お金を使うことやお金やモノを持つことに過剰に取りつかれる。お金を安全や自尊心、それに幸福と同一視するマネーのシナリオから生じる。この中には、強迫的な溜め込み、ワーカホリック、不合理なリスク・テイク(病的な賭博など)、浪費がある。

 

③人間関係マネー不全症候群

人間関係に混乱が生じる。問題のある行動で自分だけでなく他の人々にも感情的、経済的な被害を及ぼす。この中には、経済的な裏切り、経済的な近親相姦、経済的なイネイブラー(依存助長)、経済的な依存がある。

 

マネーのトラウマを克服する

未解決の問題があると、自分自身や他者とのつながりを築く能力が限定され、不安、うつ、対人問題を引き起こす。マネー・ディスオーダーはお金に関わる過去のつらい体験や人間関係をめぐる未解決の問題から生じる。マネー・ディスオーダーに苦しんでいるなら、トラウマや体験した出来事に関わる未処理の問題の解決を含め、永続的な変化を起こす必要がある。

 

問題と正面から向き合い、表出されていない感情を処理するまで、過去の記憶の影響からは逃れられない。視界、マネー感覚の火種となった記憶は変えられる。記憶を消してしまうのではなく、その意味や人生に及ぼす感情的な影響を根底から変えることができる。

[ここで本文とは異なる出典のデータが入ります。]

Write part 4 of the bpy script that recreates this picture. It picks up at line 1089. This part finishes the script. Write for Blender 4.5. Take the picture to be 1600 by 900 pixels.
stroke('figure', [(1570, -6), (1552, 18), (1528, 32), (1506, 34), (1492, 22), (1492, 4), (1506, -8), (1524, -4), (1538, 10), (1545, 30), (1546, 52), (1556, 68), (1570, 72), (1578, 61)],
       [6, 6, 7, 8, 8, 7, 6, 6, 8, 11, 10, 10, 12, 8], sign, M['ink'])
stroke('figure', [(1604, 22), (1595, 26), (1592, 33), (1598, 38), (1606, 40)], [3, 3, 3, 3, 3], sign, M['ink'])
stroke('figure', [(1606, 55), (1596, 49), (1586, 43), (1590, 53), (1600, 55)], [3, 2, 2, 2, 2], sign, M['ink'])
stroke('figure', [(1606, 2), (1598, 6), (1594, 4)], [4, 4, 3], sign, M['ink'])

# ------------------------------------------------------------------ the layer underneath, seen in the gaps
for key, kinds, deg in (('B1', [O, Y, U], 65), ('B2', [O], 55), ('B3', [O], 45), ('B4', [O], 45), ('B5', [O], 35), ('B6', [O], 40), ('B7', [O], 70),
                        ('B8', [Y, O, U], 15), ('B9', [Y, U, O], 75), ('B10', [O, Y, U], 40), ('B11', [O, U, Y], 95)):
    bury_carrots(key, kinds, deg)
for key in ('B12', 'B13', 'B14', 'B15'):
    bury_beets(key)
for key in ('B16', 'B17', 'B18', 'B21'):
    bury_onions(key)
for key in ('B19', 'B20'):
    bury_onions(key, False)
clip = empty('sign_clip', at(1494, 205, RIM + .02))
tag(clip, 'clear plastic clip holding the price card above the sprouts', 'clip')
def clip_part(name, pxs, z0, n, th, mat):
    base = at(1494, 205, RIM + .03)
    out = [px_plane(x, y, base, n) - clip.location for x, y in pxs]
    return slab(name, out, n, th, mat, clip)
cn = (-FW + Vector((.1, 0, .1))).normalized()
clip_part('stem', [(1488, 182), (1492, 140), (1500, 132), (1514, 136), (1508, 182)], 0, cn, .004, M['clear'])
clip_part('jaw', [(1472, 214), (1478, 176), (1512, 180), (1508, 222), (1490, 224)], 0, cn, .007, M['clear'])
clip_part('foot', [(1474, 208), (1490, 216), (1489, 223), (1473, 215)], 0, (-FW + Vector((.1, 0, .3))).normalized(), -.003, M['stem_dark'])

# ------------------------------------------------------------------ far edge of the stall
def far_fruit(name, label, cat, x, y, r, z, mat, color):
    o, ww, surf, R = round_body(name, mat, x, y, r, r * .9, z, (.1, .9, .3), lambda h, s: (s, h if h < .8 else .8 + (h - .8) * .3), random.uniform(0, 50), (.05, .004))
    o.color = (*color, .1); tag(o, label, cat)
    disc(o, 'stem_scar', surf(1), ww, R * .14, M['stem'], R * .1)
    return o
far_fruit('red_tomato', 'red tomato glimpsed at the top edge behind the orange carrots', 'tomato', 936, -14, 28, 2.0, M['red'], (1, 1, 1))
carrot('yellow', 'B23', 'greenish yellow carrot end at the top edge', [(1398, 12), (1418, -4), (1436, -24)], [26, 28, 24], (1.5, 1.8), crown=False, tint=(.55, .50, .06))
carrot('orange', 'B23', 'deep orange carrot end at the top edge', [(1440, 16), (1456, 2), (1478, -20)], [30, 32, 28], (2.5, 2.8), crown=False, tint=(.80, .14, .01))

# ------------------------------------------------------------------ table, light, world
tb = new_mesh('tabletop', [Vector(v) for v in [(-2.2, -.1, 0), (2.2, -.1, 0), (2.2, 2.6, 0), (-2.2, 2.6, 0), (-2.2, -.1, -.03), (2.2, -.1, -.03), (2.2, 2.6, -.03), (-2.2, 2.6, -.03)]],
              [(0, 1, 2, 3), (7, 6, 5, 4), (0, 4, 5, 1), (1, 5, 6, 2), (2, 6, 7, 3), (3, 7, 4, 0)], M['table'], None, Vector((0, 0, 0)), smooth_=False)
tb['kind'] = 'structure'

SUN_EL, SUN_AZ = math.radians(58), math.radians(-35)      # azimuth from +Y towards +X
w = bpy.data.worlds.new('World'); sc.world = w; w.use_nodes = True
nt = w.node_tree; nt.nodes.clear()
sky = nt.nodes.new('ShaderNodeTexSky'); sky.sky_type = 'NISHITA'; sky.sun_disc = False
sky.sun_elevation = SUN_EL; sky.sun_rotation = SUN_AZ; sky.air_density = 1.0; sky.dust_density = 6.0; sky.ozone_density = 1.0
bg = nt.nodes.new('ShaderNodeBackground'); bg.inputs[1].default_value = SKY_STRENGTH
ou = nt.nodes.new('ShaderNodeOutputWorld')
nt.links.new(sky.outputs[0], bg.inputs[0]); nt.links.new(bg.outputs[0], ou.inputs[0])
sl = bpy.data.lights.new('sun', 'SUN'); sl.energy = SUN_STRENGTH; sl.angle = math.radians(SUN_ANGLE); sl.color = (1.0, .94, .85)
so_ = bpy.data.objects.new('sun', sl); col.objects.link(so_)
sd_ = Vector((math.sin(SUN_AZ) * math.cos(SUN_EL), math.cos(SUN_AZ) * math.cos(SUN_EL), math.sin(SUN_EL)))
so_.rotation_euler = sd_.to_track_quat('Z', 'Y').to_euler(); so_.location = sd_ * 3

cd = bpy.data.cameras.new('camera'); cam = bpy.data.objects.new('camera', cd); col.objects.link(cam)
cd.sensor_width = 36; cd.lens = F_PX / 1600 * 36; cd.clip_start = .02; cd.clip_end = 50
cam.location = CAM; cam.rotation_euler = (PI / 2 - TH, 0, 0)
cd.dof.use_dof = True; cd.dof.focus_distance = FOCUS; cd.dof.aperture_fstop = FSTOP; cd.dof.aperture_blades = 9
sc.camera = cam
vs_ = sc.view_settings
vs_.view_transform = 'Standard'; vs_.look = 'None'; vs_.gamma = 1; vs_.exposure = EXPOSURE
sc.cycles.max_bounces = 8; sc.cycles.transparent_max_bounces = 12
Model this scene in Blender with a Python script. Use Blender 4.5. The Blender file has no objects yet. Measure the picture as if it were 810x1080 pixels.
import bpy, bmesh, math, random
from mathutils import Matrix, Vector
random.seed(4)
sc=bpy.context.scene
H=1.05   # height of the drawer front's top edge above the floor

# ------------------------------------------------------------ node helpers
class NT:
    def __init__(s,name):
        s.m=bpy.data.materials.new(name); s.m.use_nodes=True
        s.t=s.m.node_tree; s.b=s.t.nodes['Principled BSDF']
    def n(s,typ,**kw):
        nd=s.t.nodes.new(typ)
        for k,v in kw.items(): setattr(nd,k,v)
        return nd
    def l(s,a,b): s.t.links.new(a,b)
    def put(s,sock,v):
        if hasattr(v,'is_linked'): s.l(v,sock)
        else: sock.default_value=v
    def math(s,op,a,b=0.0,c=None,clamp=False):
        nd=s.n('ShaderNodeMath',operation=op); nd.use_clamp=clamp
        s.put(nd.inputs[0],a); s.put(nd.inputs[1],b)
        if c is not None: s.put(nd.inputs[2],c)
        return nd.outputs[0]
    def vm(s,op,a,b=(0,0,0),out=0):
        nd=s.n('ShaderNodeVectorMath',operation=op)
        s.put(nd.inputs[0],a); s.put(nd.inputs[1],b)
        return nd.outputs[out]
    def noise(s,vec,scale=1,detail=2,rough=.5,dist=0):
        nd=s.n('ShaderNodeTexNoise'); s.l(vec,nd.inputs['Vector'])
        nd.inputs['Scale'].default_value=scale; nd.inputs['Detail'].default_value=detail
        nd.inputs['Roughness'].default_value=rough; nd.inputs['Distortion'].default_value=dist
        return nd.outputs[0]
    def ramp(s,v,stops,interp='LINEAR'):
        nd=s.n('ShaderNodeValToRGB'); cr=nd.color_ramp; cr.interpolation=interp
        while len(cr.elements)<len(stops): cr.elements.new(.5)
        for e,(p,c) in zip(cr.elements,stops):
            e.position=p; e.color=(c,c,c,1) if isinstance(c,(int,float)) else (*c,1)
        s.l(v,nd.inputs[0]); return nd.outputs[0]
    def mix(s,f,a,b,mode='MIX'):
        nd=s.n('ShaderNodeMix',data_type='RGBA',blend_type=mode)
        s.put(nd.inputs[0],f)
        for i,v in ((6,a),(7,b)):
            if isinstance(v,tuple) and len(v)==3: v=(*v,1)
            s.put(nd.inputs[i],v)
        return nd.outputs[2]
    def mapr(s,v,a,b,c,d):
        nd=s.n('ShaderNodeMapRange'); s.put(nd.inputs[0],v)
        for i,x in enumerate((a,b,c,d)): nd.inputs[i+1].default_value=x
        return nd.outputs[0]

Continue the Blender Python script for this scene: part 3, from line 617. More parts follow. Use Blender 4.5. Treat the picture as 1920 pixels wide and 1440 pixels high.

最初の感情の洪水をやり過ごして、大人の視点や知識からその体験を考えてみれば、もっと現実的な、それどころか自分のためになる解釈が生まれることもあり得る。1つの方法は、役割を逆転させることだ。相手、あるいは別の関係者の視点からその出来事を考えてみる。今ならわかるその人の背景や、その頃その人たちがどんな問題を抱えていたかを考えれば、何がその人たちを動かしていたのか理解できる。

 

ここで肝心なのは、誰かの行動を赦すとか、正当化する、大目に見ることでもなく、別の誰かに責任を転嫁することでもない。目的は、記憶から生まれる不安を軽減して自分が楽になることであり、それには関係者全員の動機を充分に理解することが役に立つ。そのためには無力な犠牲者という役割から脱して、自分には何かができるという感覚を取り戻さなくてはならない。